Peter Ulrich Weiss (8 November 1916 – 10 May 1982) was a German writer, painter, graphic artist, and experimental filmmaker of adopted Swedish nationality. He is particularly known for his plays ''Marat/Sade'' and ''The Investigation'' and his novel ''The Aesthetics of Resistance''.
Peter Weiss earned his reputation in the post-war German literary world as the proponent of an avant-garde, meticulously descriptive writing, as an exponent of autobiographical prose, and also as a politically engaged dramatist. He gained international success with ''Marat/Sade'', the American production of which was awarded a Tony Award and its subsequent film adaptation directed by Peter Brook. His "Auschwitz Oratorium," ''The Investigation'', served to broaden the debates over the so-called "Vergangenheitspolitik" or "politics of history." Weiss' magnum opus was ''The Aesthetics of Resistance'', called the "most important German-language work of the 70s and 80s.〔Klaus Beutin, Klaus Ehlert, Wolfgang Emmerich, Helmut Hoffacker, Bernd Lutz, Volker Meid, Ralf Schnell, Peter Stein und Inge Stephan: Deutsche Literaturgeschichte. Von den Anfängen bis zur Gegenwart. 5., überarbeitete Auflage. Stuttgart-Weimar: Metzler 1994, S. 595.〕 His early, surrealist-inspired work as a painter and experimental filmmaker remains less well known.
== Life ==
Weiss was born in Nowawes (now part of Potsdam-Babelsberg) near Berlin, to a Hungarian Jewish father and a Christian mother. After the First World War and the break-up of the Austro-Hungarian Empire Weiss's father became a Czech citizen and the son acquired his father's citizenship – Weiss was never a German citizen. At age three he moved with his family to the German port city of Bremen, and during his adolescence back to Berlin where he began training as a painter. In 1935 he emigrated with his family to Chislehurst, near London, where he studied photography at the Polytechnic School of Photography. In 1936–1937 the family moved to Czechoslovakia. Weiss attended the Prague Art Academy. After the German occupation of the Czech Sudetenland in 1938, his family moved to Sweden, while Weiss was visiting Hermann Hesse in Switzerland. In 1939 he joined his family in Stockholm, Sweden, where he lived for the rest of his life.

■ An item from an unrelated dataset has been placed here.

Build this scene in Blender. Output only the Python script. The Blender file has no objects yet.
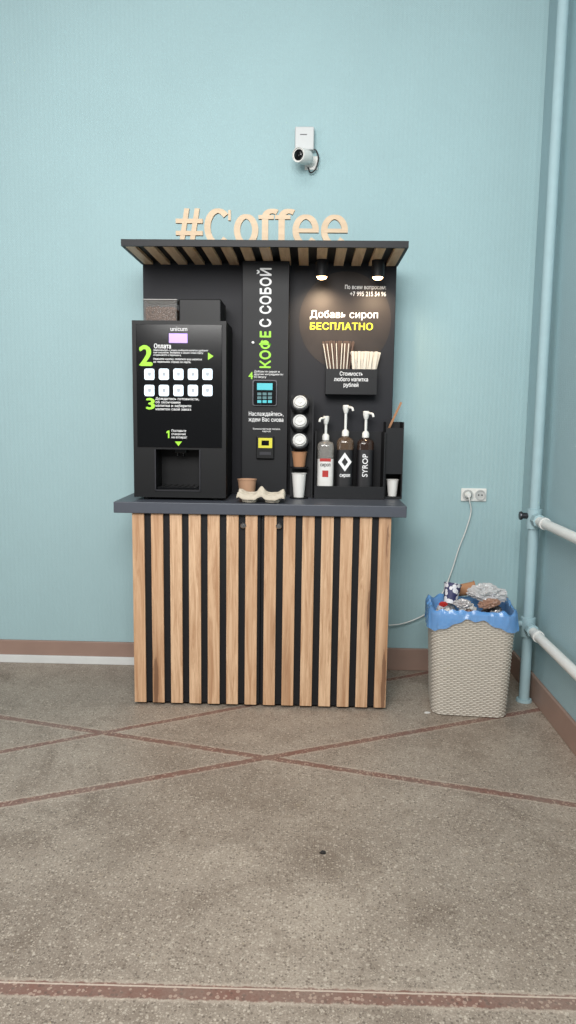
import bpy, bmesh, math, random
from mathutils import Vector, Matrix, noise
random.seed(4)
S = bpy.context.scene
COL = S.collection
S.view_settings.view_transform = 'Standard'
R_ = math.radians

# ------------------------------------------------------------------ camera
F = 740.0
CAM = Vector((.225, -4.085, 1.43))
ROT = Matrix.Rotation(R_(1.6), 3, 'Z') @ Matrix.Rotation(R_(90 - 7.47), 3, 'X') @ Matrix.Rotation(R_(.75), 3, 'Z')
cd = bpy.data.cameras.new('camera')
cd.sensor_fit = 'VERTICAL'; cd.sensor_height = 36; cd.lens = F / 1024 * 36
cam = bpy.data.objects.new('camera', cd); COL.objects.link(cam)
cam.matrix_world = Matrix.Translation(CAM) @ ROT.to_4x4()
S.camera = cam

def ray(px, py): return ROT @ Vector(((px - 288) / F, -(py - 512) / F, -1))
def P(px, py, y):
    d = ray(px, py); return CAM + d * ((y - CAM.y) / d.y)
def G(px, py, z=0):
    d = ray(px, py); return CAM + d * ((z - CAM.z) / d.z)
def PX(px, py, x):
    d = ray(px, py); return CAM + d * ((x - CAM.x) / d.x)

# ------------------------------------------------------------------ materials
def lin(c):
    return tuple(((v / 255) / 12.92 if v / 255 <= .04045 else ((v / 255 + .055) / 1.055) ** 2.4) for v in c) + (1,)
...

He became a Swedish citizen in 1946. Weiss was married three times: to the painter Helga Henschen, 1943; to Carlota Dethorey, 1949; and from 1964 until his death to the Swedish artist and stage designer Gunilla Palmstierna.

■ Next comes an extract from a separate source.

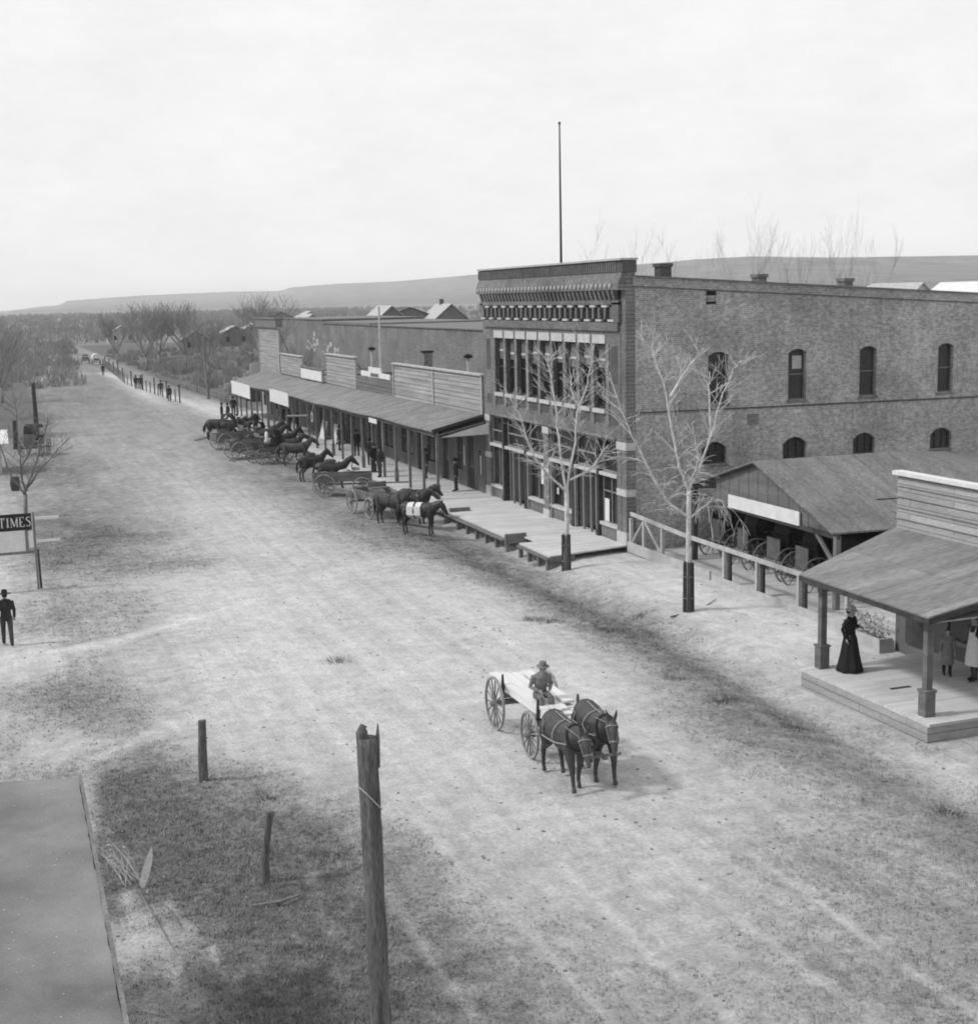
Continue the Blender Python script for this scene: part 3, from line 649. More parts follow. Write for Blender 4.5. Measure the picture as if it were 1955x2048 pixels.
for i in range(25):
    y = 66.85+i*2.53 + .1*math.sin(i*3.1); x = 21.12+.03*math.sin(i*1.3)
    m_ = MB(); m_.box(x-.065,x+.065,y-.065,y+.065,.35,az_(y)-.1); m_.box(x-.095,x+.095,y-.095,y+.095,.35,1.1+.1*math.sin(i)) if i%3==0 else None
    m_.build('post', M_wood, aw)
for lb, y0, y1, z0, z1 in (('large blank white sign hung at the far end of the awning',118.6,128.0,2.35,3.5),('large blank white sign hung from the awning edge nearer the camera',102.4,109.6,2.75,3.75)):
    m_ = MB(); m_.box(20.78,20.84,y0,y1,z0,z1); o = m_.build('hanging_sign', M_white); tag(o, lb, 'sign'); m_ = MB(); m_.box(20.841,20.86,y0+.4,y0+.5,z1,z1+.15); m_.box(20.841,20.86,y1-.5,y1-.4,z1,z1+.15); m_.build('strap', M_iron, o)
m_ = MB(); m_.box(20.78,20.83,77.3,79.0,3.42,3.68); o = m_.build('small_sign', M_white); tag(o, 'small white sign plate on the middle of the awning edge', 'sign')
m_ = MB(); m_.tube([(20.9,96,2.55),(19.9,98.5,2.4)], .09, 8); m_.build
o = m_.build('sign_bar', M_wood); tag(o, 'horizontal sign bar reaching out between awning posts', 'sign')
m_ = MB(); m_.ring((20.7,94.0,2.6), .34, .05, (1,0,0), 18, .1); m_.tube([(20.7,94,2.95),(20.8,93.7,3.5)], .03, 6); o = m_.build('ring_sign', M_offw, smooth=False); tag(o, 'pale round hook-shaped trade sign hanging under the awning', 'sign')
for (y0, y1, z0, z1, lb) in ((100.2,101.8,.5,1.7,'pale notice board leaning left of its twin under the awning'),(96.6,98.0,.45,1.7,'pale notice board leaning right of its twin under the awning')):
    m_ = MB(); m_.hexa([(22.9,y0,z0-.12),(22.95,y0,z0-.12),(22.95,y1,z0-.12),(22.9,y1,z0-.12)],[(23.2,y0,z1),(23.25,y0,z1),(23.25,y1,z1),(23.2,y1,z1)]); o = m_.build('notice_board', M_white); tag(o, lb, 'sign')

# ------------------------------------------------------------------ long brick building behind
lb_ = root('long_brick_building', 'long low dark brick building behind the row of false-front stores', 'building', (42,88,0))
m_ = MB(); m_.box(0,14,0,93.5,0,7.6); m_.box(0,14,93.5,122,0,8.05); m_.build('wall', M_longbrick, lb_)
m_ = MB(); m_.box(-.15,14.1,-.1,69,7.61,7.72); m_.box(-.15,14.1,69.01,93.49,7.61,7.9); m_.box(-.15,14.1,93.4,122.1,8.06,8.2); m_.build('coping', M_wood, lb_)
m_ = MB()
for y, s_ in ((12,1),(33,1.2)): m_.box(2,2+s_*1.3,y,y+s_*1.6,7.72,8.5)
m_.build('chimney', M_brickdark, lb_)
m_ = MB(); m_.box(-.02,-.005,100,112,3.2,6.2); m_.build
for k in range(26):
    y = 84+rnd.random()*22; z = 3.6+rnd.random()*3.0*(1-abs(y-95)/14); s_ = .3+rnd.random()*.7
    m_.box(-.03-.001*k,-.004,y,y+s_*1.4,z,z+s_*.6)
m_.v = m_.v[8:]; m_.f = [tuple(i-8 for i in f) for f in m_.f[6:]]
m_.build('plaster_remains', M_offw, lb_)
# ------------------------------------------------------------------ fence with gate truss
fn = root('white_rail_fence', 'white rail fence with base boards along the wagon yard', 'fence', (0,0,0))
m_ = MB()
m_.beam((24.15,50.5,1.66),(24.1,45.5,1.5),.07,.15); m_.beam((24.1,45.5,1.5),(24.0,31.9,1.46),.07,.15); m_.build('top_rail', M_offw, fn)
for y in (50.4,49.2,47.6,42.75,40.5,37.9,35.2): 
    z = 1.42+.02*(y-40)/3; m_ = MB(); m_.box(24.06,24.18,y-.07,y+.07,0,z); m_.build('post', M_offw, fn)
m_ = MB(); m_.beam((24.12,50.3,.5),(24.12,49.3,1.5),.05,.07); m_.beam((24.12,49.1,1.5),(24.12,47.8,.5),.06,.09); m_.build('brace', M_offw, fn)
m_ = MB(); m_.box(23.98,24.05,43.6,50.5,.1,.52); m_.box(24.0,24.05,33.0,43.5,.02,.42); m_.build('base_board', M_offw, fn)
m_ = MB(); m_.box(24.06,24.2,40.3,40.6,.0,1.35); m_.build
for y in (42.6,40.35,37.75): m_ = MB(); m_.box(24.19,24.3,y-.08,y+.08,0,1.3); m_.build('backing_post', M_woodd, fn)

# ------------------------------------------------------------------ open wagon shed
sh_ = root('wagon_shed', 'open-fronted wagon shed with gable roof against the brick side wall', 'shed', (0,0,0))
GX, XB = 25.5, 31.4; ya, yr, ye = 47.5, 42.8, 37.75; zr, ze, zl = 4.55, 2.72, 3.12
m_ = MB(); m_.slab([(GX-.25,ye,ze),(XB+4,ye,ze-.1),(XB,yr,zr),(GX-.25,yr,zr)][::1], .06); m_.build('roof', M_shedroof, sh_)
m_ = MB(); m_.slab([(GX-.25,yr,zr-.003),(XB,yr,zr-.003),(XB+.5,50.5,2.2),(GX-.25,ya+.6,zl-.12)], .06); m_.build('roof', M_shedroof, sh_)
m_ = MB(); m_.slab([(XB+.02,yr,zr),(XB+4.05,ye,ze-.1),(XB+9,ye+1,ze-.3),(XB+8.5,50.4,3.3)], .06); m_.build('rear_roof', M_shedroof, sh_)
for x in (26.4,27.9,29.4,30.9):
    m_ = MB(); m_.beam((x+.02*math.sin(x*9),yr-.05,zr+.012),(x,ye+.03,ze-.02-.1*(x-GX)/9+.032),.035,.025); m_.build('roof_batten', M_wood, sh_)
m_ = MB(); m_.beam((28.2,39.55,3.385),(32.5,39.5,3.33),.02,.03); m_.build('roof_seam', M_woodd, sh_)
m_ = MB(); yy = ye+.15; k = 0; r2 = random.Random(3)
while yy < 45.7:
    w_ = .28+r2.random()*.1; y1 = min(yy+w_, 45.9)
    zt = lambda y: (zr-(yr-y)*(zr-ze)/(yr-ye) if y < yr else zr-(y-yr)*(zr-zl)/(ya-yr))-.1
    zb = 2.62; x = GX-.012*(k % 2)
    if zt(yy) > zb and zt(y1) > zb: m_.add([(x,yy,zb),(x+.03,yy,zb),(x+.03,y1-.012,zb),(x,y1-.012,zb),(x,yy,zt(yy)),(x+.03,yy,zt(yy)),(x+.03,y1-.012,zt(y1)),(x,y1-.012,zt(y1))],[(0,3,2,1),(4,5,6,7),(0,1,5,4),(1,2,6,5),(2,3,7,6),(3,0,4,7)])
    yy = y1; k += 1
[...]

In the 1960s Weiss became increasingly politically radical, taking stands for revolutionary Cuba and against US intervention in Vietnam and visiting both countries. In 1966 he visited the United States together with the West German writers group ''Gruppe 47''. During a conference at Princeton University he denounced the US war against North Vietnam〔See Peter Weiss: "I Come out of my hiding place." ''The Nation'', May 30, 1966, pp. 652, 655. (Written in English by Peter Weiss.)〕 which seems to have scandalized his German colleagues more than his US hosts.〔See Robert Cohen: ''Understanding Peter Weiss''. Trans. Martha Humphreys. Columbia, S.C.: University of South Carolina Press 1993, p. 108.〕 In 1967 he participated in the anti-war Russell Tribunal in Stockholm and in 1968 he joined the eurocommunist Swedish Left Party (VPK). During the same year he also visited North Vietnam and published a book about his trip.〔See Peter Weiss: ''Notes on the Cultural Life of the Democratic Republic of Vietnam''. (Translator not named.) London: Calder & Boyars, 1971.〕
In 1970 Weiss suffered a heart attack. During the following decade, he wrote his monumental three-part novel, ''The Aesthetics of Resistance'', as well as two very different stage versions of Kafka's novel ''The Trial''. He died in Stockholm in 1982.